[Start INFORMATION PROVIDED]

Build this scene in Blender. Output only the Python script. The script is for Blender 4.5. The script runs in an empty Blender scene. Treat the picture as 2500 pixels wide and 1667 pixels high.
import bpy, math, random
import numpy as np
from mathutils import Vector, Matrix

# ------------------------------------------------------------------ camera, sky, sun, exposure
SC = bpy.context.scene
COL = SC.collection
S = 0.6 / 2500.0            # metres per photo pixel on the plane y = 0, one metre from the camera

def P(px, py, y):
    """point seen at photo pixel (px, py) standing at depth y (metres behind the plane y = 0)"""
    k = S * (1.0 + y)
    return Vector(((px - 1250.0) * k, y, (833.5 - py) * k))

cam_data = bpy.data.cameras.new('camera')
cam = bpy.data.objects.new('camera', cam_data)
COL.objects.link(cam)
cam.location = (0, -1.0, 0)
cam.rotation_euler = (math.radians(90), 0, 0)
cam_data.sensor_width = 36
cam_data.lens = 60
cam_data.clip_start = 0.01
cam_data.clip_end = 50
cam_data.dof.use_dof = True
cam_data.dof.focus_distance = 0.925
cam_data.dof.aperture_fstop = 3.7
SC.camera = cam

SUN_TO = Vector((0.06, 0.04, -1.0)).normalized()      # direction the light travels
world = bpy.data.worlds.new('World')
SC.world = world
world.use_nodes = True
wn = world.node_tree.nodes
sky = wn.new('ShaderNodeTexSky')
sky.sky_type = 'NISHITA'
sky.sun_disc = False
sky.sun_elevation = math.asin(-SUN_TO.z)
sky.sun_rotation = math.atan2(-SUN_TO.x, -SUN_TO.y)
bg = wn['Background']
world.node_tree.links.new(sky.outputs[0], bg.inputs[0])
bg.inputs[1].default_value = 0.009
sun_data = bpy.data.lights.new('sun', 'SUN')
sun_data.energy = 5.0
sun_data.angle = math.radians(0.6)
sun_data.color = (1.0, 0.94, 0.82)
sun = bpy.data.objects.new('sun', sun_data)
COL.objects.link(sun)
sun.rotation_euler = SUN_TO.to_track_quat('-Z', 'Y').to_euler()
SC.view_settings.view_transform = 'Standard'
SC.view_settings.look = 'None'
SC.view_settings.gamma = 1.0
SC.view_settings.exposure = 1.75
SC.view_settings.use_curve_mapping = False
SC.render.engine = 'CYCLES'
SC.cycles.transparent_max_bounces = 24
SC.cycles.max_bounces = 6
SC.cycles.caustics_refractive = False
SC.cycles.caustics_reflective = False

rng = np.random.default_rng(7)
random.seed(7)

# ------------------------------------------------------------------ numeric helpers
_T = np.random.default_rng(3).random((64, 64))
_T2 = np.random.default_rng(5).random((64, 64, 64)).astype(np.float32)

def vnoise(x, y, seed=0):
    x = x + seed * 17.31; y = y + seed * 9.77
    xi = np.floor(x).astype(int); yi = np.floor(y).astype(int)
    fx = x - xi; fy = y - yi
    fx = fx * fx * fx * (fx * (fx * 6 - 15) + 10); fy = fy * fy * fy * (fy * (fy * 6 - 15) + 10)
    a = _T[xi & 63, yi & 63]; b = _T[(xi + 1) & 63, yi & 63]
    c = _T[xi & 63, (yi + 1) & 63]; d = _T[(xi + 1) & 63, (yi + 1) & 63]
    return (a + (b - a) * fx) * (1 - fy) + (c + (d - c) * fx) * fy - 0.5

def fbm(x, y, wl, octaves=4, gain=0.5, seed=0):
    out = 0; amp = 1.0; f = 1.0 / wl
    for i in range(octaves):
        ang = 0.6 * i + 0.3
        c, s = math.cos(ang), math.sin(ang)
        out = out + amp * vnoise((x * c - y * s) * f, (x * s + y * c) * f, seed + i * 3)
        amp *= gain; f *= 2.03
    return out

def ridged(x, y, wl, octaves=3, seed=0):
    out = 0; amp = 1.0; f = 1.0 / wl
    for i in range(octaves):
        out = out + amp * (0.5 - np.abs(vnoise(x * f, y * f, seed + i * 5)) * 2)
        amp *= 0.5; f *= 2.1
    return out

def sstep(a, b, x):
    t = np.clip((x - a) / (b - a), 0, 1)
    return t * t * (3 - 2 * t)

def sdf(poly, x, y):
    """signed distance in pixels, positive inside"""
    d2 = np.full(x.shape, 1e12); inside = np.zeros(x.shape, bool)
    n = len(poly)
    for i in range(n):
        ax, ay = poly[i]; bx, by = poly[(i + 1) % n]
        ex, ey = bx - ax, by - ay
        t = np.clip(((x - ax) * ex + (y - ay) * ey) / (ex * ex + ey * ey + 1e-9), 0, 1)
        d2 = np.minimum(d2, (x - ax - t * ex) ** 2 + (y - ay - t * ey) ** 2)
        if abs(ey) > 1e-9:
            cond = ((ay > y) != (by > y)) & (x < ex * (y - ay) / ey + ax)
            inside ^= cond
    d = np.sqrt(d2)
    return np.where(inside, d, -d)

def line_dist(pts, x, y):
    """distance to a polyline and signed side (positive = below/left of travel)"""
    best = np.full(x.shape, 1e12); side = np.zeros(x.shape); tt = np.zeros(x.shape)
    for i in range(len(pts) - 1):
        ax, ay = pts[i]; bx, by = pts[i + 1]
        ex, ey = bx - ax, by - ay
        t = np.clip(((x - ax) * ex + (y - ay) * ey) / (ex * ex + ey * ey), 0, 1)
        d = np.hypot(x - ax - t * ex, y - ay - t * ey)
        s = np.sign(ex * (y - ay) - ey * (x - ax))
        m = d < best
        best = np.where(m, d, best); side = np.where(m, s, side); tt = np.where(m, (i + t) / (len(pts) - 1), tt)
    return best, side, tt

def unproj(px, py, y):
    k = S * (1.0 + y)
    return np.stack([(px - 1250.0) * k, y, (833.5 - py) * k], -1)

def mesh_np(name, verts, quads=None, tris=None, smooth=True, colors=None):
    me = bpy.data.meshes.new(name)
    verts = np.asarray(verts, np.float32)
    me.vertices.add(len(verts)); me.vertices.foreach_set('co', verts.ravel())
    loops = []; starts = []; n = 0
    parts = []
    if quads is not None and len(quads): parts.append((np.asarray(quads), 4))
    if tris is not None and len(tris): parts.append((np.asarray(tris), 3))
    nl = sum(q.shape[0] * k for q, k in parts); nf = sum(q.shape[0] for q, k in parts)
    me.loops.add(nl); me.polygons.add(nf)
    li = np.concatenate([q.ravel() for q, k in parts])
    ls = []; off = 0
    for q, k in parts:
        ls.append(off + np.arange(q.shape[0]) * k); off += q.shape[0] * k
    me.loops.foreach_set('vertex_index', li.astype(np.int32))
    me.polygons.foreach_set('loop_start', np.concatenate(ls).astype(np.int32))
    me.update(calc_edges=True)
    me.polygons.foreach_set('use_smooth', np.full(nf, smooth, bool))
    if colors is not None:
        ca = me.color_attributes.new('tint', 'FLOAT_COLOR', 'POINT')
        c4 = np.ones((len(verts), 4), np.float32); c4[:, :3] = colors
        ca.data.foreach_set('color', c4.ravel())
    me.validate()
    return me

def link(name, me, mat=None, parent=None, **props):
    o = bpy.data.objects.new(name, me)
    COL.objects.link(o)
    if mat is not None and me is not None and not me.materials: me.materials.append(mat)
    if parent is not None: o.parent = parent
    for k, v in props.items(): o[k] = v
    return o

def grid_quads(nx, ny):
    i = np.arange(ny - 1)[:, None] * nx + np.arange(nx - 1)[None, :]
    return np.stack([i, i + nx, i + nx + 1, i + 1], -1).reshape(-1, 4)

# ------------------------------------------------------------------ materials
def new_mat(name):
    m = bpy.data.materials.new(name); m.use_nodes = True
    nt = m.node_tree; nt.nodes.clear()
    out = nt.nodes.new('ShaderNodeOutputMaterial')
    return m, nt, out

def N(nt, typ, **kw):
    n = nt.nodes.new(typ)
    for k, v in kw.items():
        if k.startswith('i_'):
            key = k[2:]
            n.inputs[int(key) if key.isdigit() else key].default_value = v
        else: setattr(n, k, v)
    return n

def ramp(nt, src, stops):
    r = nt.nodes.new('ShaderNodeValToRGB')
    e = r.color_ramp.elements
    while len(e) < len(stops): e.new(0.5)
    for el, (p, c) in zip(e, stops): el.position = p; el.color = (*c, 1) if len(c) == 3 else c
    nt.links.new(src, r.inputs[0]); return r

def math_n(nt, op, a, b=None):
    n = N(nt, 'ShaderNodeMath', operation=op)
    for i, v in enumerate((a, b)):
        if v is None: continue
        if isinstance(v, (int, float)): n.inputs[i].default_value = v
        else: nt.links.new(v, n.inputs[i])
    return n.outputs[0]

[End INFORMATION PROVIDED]

▶ [TASK]:
Take the lines above from the first through the one containing "random.seed(7)" and reproduce them exactly; include nothing else.

▶ [RESULT OF THIS TASK]:
Build this scene in Blender. Output only the Python script. The script is for Blender 4.5. The script runs in an empty Blender scene. Treat the picture as 2500 pixels wide and 1667 pixels high.
import bpy, math, random
import numpy as np
from mathutils import Vector, Matrix

# ------------------------------------------------------------------ camera, sky, sun, exposure
SC = bpy.context.scene
COL = SC.collection
S = 0.6 / 2500.0            # metres per photo pixel on the plane y = 0, one metre from the camera

def P(px, py, y):
    """point seen at photo pixel (px, py) standing at depth y (metres behind the plane y = 0)"""
    k = S * (1.0 + y)
    return Vector(((px - 1250.0) * k, y, (833.5 - py) * k))

cam_data = bpy.data.cameras.new('camera')
cam = bpy.data.objects.new('camera', cam_data)
COL.objects.link(cam)
cam.location = (0, -1.0, 0)
cam.rotation_euler = (math.radians(90), 0, 0)
cam_data.sensor_width = 36
cam_data.lens = 60
cam_data.clip_start = 0.01
cam_data.clip_end = 50
cam_data.dof.use_dof = True
cam_data.dof.focus_distance = 0.925
cam_data.dof.aperture_fstop = 3.7
SC.camera = cam

SUN_TO = Vector((0.06, 0.04, -1.0)).normalized()      # direction the light travels
world = bpy.data.worlds.new('World')
SC.world = world
world.use_nodes = True
wn = world.node_tree.nodes
sky = wn.new('ShaderNodeTexSky')
sky.sky_type = 'NISHITA'
sky.sun_disc = False
sky.sun_elevation = math.asin(-SUN_TO.z)
sky.sun_rotation = math.atan2(-SUN_TO.x, -SUN_TO.y)
bg = wn['Background']
world.node_tree.links.new(sky.outputs[0], bg.inputs[0])
bg.inputs[1].default_value = 0.009
sun_data = bpy.data.lights.new('sun', 'SUN')
sun_data.energy = 5.0
sun_data.angle = math.radians(0.6)
sun_data.color = (1.0, 0.94, 0.82)
sun = bpy.data.objects.new('sun', sun_data)
COL.objects.link(sun)
sun.rotation_euler = SUN_TO.to_track_quat('-Z', 'Y').to_euler()
SC.view_settings.view_transform = 'Standard'
SC.view_settings.look = 'None'
SC.view_settings.gamma = 1.0
SC.view_settings.exposure = 1.75
SC.view_settings.use_curve_mapping = False
SC.render.engine = 'CYCLES'
SC.cycles.transparent_max_bounces = 24
SC.cycles.max_bounces = 6
SC.cycles.caustics_refractive = False
SC.cycles.caustics_reflective = False

rng = np.random.default_rng(7)
random.seed(7)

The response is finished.